___ Information provided ___

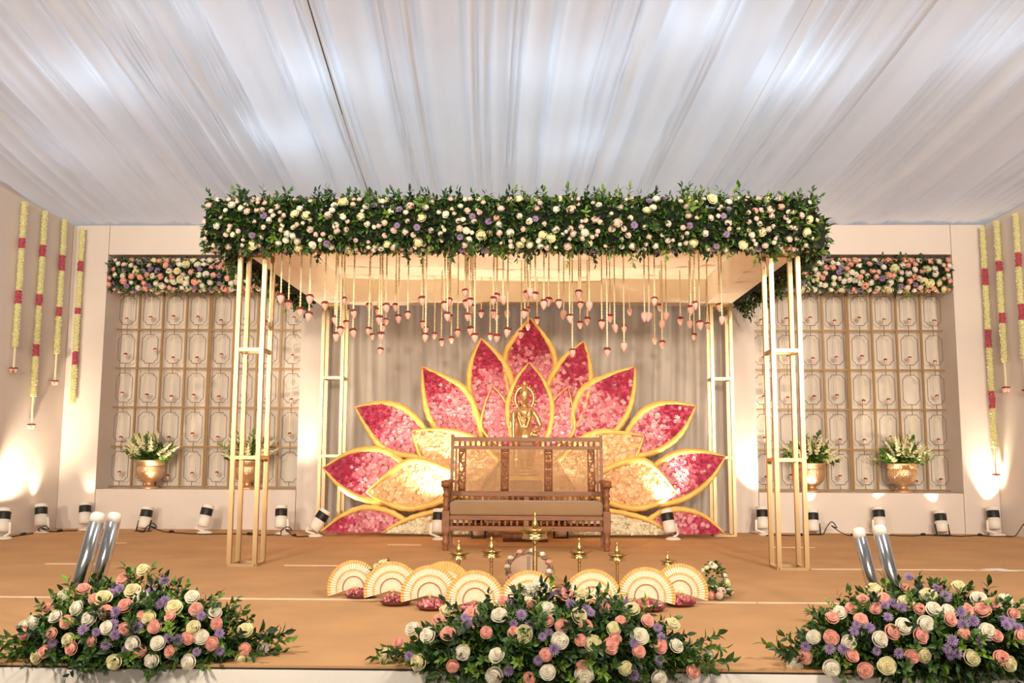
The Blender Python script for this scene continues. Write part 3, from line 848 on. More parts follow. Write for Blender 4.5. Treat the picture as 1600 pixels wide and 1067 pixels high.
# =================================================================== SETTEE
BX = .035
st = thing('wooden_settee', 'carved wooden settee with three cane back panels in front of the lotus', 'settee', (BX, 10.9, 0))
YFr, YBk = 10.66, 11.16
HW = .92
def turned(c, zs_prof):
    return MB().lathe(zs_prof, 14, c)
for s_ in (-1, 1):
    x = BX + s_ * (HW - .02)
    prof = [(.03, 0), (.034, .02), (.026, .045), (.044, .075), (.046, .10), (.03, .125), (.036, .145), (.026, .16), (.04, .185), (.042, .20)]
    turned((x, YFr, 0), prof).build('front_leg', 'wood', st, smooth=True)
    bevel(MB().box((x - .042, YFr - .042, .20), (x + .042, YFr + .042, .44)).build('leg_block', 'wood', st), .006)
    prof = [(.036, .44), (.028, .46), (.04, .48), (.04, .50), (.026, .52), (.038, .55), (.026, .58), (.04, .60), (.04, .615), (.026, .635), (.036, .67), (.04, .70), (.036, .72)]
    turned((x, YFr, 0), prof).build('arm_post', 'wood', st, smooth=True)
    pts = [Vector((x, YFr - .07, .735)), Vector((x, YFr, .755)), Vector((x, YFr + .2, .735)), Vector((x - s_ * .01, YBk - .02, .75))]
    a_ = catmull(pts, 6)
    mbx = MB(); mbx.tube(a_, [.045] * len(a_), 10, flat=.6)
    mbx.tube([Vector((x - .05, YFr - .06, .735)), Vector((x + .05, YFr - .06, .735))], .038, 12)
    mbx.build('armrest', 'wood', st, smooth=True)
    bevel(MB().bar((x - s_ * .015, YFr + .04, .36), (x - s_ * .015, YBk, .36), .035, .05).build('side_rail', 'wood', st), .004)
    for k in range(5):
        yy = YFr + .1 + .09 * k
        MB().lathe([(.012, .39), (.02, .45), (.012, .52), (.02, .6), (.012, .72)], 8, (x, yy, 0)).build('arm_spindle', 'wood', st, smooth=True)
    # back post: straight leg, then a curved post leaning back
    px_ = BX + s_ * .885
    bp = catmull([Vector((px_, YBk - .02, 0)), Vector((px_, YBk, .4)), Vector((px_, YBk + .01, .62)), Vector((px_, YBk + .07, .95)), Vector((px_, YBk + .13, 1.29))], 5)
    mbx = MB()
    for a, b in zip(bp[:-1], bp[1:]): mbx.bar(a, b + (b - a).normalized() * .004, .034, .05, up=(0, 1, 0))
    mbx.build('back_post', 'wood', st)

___
___ Information provided ___

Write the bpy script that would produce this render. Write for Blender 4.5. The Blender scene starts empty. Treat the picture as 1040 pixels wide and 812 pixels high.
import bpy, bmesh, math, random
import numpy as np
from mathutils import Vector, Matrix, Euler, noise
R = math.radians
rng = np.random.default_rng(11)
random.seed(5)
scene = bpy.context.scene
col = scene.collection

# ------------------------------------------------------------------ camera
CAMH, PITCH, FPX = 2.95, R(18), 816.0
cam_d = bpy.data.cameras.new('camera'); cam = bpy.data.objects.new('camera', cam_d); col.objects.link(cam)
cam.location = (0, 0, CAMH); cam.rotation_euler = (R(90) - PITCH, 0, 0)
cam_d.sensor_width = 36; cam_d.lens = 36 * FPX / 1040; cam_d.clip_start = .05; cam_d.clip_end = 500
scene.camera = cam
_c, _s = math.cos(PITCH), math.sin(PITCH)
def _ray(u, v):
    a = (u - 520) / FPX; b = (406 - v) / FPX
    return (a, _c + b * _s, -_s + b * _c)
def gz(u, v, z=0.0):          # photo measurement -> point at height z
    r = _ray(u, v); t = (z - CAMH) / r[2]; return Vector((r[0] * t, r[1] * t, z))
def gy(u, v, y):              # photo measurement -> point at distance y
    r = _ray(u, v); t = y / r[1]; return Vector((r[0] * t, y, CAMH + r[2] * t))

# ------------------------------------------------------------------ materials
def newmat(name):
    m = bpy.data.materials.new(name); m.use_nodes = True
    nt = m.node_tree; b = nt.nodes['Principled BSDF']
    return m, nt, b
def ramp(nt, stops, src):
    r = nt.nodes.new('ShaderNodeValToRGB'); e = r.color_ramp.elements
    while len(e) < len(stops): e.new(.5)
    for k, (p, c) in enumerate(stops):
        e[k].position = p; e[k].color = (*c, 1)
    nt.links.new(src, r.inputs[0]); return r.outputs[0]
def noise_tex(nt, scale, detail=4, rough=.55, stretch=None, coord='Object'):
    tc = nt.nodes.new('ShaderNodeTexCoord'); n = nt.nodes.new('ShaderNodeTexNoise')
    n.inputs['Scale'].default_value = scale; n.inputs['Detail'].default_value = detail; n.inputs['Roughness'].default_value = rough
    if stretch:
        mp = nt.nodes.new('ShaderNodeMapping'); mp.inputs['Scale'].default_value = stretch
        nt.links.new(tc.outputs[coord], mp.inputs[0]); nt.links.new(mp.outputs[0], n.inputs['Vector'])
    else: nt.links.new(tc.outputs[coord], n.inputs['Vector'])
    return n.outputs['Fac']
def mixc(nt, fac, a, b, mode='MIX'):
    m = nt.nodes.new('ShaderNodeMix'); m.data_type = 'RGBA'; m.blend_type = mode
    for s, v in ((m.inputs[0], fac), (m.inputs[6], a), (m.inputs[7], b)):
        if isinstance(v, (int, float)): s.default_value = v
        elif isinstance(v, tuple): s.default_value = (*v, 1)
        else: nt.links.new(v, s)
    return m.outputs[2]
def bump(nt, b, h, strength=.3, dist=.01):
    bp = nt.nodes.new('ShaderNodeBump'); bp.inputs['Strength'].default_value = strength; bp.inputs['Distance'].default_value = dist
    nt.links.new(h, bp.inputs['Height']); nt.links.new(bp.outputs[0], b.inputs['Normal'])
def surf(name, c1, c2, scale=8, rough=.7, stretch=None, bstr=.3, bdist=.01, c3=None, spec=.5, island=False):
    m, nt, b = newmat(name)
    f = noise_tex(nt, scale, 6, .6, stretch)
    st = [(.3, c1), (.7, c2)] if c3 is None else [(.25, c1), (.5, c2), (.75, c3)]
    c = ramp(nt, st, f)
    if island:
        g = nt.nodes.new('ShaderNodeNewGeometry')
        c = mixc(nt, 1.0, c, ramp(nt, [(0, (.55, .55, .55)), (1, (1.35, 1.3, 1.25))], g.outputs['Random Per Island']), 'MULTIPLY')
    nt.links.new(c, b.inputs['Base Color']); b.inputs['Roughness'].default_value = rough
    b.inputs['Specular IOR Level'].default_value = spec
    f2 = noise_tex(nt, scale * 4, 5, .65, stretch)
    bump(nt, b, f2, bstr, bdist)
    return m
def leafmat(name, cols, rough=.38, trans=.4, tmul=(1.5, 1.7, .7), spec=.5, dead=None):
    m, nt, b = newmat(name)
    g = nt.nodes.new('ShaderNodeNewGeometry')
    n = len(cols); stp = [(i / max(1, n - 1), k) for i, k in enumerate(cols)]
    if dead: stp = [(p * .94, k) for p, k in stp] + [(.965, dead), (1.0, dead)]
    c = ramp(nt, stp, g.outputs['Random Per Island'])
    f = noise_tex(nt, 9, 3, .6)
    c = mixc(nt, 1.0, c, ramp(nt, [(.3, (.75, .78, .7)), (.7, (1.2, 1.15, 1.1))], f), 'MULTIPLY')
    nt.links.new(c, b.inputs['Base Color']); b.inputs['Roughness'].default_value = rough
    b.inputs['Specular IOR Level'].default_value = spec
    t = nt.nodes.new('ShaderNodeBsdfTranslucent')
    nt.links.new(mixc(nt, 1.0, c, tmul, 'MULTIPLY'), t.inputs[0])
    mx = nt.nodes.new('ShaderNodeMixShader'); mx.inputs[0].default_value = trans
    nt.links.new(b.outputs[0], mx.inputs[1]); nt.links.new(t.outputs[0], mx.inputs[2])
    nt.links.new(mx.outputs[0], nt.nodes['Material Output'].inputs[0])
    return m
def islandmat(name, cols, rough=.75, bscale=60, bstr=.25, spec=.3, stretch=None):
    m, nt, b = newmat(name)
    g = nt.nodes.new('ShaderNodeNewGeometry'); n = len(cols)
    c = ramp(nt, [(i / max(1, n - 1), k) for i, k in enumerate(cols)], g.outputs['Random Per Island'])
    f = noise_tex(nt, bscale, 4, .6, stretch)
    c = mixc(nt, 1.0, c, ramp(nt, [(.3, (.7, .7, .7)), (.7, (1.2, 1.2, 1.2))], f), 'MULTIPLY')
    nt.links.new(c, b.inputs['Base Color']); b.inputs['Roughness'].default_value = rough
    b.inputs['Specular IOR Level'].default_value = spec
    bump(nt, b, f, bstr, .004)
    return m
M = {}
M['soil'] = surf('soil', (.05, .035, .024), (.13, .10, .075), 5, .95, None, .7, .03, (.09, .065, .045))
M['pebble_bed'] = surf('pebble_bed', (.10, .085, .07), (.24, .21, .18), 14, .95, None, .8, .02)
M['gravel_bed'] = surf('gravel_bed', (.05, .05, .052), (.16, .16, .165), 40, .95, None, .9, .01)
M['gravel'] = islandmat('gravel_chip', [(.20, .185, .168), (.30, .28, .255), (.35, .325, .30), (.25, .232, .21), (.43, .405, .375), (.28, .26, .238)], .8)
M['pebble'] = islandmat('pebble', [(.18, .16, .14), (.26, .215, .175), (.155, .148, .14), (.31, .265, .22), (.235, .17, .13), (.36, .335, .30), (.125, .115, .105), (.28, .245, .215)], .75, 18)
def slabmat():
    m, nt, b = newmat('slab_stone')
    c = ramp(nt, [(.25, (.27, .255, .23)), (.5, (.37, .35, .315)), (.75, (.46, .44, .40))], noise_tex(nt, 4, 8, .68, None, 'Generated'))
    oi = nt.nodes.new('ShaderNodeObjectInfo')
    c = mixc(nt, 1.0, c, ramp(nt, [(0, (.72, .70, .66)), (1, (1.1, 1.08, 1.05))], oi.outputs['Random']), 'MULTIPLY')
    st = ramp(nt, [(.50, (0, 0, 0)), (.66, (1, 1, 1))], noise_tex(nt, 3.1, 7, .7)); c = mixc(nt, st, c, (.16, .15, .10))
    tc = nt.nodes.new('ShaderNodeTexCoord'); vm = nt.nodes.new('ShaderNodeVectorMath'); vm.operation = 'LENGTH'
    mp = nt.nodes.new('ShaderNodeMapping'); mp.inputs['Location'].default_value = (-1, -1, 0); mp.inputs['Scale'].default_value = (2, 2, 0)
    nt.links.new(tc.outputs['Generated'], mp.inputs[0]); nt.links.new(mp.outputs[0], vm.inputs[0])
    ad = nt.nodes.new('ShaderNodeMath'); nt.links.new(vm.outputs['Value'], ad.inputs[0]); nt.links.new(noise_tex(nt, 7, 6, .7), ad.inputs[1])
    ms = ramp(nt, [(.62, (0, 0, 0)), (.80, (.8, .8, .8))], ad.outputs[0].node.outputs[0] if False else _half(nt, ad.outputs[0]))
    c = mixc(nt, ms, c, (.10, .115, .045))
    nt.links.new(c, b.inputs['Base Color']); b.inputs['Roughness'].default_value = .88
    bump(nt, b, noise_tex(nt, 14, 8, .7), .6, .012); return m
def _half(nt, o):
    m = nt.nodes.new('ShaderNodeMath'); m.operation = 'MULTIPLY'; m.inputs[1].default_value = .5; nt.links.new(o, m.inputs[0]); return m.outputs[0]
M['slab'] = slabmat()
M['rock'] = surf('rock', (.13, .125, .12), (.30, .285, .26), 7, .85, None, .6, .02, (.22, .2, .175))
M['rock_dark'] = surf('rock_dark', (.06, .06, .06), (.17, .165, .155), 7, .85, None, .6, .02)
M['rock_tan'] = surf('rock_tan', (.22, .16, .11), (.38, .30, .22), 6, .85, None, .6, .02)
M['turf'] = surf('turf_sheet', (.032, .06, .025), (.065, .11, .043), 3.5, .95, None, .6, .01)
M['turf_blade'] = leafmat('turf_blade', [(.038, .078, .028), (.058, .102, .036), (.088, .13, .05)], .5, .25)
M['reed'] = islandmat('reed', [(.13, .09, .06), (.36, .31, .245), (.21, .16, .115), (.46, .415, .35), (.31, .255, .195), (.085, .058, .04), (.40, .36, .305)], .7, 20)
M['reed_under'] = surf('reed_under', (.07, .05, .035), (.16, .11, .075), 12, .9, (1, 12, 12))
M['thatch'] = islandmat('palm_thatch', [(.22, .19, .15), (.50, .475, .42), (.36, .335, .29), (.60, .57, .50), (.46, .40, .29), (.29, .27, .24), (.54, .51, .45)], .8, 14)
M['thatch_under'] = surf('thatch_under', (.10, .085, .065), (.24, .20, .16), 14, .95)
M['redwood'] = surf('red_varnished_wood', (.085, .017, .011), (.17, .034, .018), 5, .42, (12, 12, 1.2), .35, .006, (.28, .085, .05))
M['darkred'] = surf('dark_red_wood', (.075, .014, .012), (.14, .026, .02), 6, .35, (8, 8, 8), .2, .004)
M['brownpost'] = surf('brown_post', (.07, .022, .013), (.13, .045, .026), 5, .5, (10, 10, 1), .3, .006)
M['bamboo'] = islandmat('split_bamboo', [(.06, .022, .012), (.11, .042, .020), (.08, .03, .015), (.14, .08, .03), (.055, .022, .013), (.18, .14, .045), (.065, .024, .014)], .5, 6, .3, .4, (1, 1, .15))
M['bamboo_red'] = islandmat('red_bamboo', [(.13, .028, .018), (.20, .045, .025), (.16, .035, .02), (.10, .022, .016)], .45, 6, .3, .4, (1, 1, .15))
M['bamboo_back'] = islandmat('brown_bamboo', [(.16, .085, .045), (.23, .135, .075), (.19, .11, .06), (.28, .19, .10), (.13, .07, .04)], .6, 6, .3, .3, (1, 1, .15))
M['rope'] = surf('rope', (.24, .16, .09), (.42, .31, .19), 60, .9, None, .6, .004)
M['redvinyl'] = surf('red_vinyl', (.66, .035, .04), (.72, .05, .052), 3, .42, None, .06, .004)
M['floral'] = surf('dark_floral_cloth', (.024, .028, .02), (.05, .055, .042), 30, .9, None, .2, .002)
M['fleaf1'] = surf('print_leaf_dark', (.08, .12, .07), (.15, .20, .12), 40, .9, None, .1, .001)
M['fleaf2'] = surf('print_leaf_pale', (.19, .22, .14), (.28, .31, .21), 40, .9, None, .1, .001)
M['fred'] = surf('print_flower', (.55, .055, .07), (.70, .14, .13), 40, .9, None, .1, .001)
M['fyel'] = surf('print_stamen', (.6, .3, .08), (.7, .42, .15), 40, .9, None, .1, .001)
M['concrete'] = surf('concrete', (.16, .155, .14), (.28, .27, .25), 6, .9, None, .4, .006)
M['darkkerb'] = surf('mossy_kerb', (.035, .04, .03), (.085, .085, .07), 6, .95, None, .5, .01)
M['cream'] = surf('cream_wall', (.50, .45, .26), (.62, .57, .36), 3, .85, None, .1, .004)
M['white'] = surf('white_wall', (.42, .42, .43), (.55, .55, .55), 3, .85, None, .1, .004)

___
___ Information provided ___

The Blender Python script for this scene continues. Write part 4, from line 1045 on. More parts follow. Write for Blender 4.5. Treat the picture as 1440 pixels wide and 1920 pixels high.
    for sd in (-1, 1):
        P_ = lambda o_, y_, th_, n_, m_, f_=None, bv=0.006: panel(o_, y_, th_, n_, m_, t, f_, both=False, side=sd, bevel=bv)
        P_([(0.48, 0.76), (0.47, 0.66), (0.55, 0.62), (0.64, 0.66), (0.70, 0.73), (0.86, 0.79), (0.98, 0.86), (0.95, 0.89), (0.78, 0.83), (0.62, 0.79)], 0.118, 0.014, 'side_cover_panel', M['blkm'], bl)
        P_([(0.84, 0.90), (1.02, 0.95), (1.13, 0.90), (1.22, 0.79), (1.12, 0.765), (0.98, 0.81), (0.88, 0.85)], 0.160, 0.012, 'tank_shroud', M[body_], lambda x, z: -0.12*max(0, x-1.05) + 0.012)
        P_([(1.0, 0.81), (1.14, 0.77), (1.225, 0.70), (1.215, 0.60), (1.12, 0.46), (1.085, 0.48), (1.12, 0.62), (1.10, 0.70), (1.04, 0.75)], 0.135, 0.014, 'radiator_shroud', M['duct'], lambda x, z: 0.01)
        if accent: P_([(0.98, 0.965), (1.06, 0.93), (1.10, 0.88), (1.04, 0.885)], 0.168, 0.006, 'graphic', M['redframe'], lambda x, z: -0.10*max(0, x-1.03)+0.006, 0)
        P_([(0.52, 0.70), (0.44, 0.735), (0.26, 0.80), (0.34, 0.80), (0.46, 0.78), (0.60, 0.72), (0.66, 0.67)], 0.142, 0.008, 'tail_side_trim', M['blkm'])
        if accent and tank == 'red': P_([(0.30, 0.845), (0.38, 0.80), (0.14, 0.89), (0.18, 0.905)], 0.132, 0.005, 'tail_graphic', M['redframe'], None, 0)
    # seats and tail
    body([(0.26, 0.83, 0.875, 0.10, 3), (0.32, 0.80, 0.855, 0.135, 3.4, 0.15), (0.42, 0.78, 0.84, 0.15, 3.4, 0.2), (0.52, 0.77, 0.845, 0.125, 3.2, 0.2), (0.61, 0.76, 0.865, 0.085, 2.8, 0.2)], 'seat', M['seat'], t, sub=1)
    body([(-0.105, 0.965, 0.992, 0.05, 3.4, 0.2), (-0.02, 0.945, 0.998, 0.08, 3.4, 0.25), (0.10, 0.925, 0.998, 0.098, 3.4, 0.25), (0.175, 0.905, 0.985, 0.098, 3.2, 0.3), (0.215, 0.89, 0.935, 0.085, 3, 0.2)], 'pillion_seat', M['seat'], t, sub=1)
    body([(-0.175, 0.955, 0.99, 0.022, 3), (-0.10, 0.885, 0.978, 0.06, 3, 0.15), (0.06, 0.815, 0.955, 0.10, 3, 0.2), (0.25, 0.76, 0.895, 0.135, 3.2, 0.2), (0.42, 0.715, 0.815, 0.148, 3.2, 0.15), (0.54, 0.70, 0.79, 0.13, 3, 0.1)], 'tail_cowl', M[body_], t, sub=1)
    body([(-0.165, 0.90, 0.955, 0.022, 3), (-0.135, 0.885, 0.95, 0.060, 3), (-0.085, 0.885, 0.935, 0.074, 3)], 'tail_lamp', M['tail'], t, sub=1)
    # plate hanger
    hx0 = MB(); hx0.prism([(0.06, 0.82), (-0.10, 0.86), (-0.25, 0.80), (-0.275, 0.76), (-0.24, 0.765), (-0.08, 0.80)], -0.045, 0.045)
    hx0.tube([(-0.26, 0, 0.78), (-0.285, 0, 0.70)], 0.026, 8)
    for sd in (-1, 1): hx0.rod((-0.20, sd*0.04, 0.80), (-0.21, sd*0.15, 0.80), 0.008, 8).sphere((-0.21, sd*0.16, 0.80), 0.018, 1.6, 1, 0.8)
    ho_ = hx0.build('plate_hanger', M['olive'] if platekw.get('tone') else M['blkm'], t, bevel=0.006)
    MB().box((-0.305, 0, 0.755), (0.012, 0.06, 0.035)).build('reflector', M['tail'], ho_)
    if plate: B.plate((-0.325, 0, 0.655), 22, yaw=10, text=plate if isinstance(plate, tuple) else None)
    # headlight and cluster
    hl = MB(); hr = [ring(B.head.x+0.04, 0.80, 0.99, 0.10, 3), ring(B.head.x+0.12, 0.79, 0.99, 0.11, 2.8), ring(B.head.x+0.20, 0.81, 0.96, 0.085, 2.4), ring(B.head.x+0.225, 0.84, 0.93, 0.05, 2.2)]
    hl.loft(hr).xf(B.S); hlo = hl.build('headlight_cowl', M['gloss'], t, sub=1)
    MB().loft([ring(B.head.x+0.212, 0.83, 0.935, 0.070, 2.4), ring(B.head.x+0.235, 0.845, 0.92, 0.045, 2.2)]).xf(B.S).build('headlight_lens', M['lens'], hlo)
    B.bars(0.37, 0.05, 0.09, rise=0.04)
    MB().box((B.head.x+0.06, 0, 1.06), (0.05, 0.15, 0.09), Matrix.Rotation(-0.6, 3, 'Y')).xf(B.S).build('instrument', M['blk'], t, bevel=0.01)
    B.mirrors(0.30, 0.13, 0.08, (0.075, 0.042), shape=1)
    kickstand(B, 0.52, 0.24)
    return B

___

= What to work on =
Transcribe each line of the data above, unaltered, from the one where "1067 pixels high." appears to the one where "mbx.build('back_post', 'wood', st)" appears, inclusive of both.

= Task output =
The Blender Python script for this scene continues. Write part 3, from line 848 on. More parts follow. Write for Blender 4.5. Treat the picture as 1600 pixels wide and 1067 pixels high.
# =================================================================== SETTEE
BX = .035
st = thing('wooden_settee', 'carved wooden settee with three cane back panels in front of the lotus', 'settee', (BX, 10.9, 0))
YFr, YBk = 10.66, 11.16
HW = .92
def turned(c, zs_prof):
    return MB().lathe(zs_prof, 14, c)
for s_ in (-1, 1):
    x = BX + s_ * (HW - .02)
    prof = [(.03, 0), (.034, .02), (.026, .045), (.044, .075), (.046, .10), (.03, .125), (.036, .145), (.026, .16), (.04, .185), (.042, .20)]
    turned((x, YFr, 0), prof).build('front_leg', 'wood', st, smooth=True)
    bevel(MB().box((x - .042, YFr - .042, .20), (x + .042, YFr + .042, .44)).build('leg_block', 'wood', st), .006)
    prof = [(.036, .44), (.028, .46), (.04, .48), (.04, .50), (.026, .52), (.038, .55), (.026, .58), (.04, .60), (.04, .615), (.026, .635), (.036, .67), (.04, .70), (.036, .72)]
    turned((x, YFr, 0), prof).build('arm_post', 'wood', st, smooth=True)
    pts = [Vector((x, YFr - .07, .735)), Vector((x, YFr, .755)), Vector((x, YFr + .2, .735)), Vector((x - s_ * .01, YBk - .02, .75))]
    a_ = catmull(pts, 6)
    mbx = MB(); mbx.tube(a_, [.045] * len(a_), 10, flat=.6)
    mbx.tube([Vector((x - .05, YFr - .06, .735)), Vector((x + .05, YFr - .06, .735))], .038, 12)
    mbx.build('armrest', 'wood', st, smooth=True)
    bevel(MB().bar((x - s_ * .015, YFr + .04, .36), (x - s_ * .015, YBk, .36), .035, .05).build('side_rail', 'wood', st), .004)
    for k in range(5):
        yy = YFr + .1 + .09 * k
        MB().lathe([(.012, .39), (.02, .45), (.012, .52), (.02, .6), (.012, .72)], 8, (x, yy, 0)).build('arm_spindle', 'wood', st, smooth=True)
    # back post: straight leg, then a curved post leaning back
    px_ = BX + s_ * .885
    bp = catmull([Vector((px_, YBk - .02, 0)), Vector((px_, YBk, .4)), Vector((px_, YBk + .01, .62)), Vector((px_, YBk + .07, .95)), Vector((px_, YBk + .13, 1.29))], 5)
    mbx = MB()
    for a, b in zip(bp[:-1], bp[1:]): mbx.bar(a, b + (b - a).normalized() * .004, .034, .05, up=(0, 1, 0))
    mbx.build('back_post', 'wood', st)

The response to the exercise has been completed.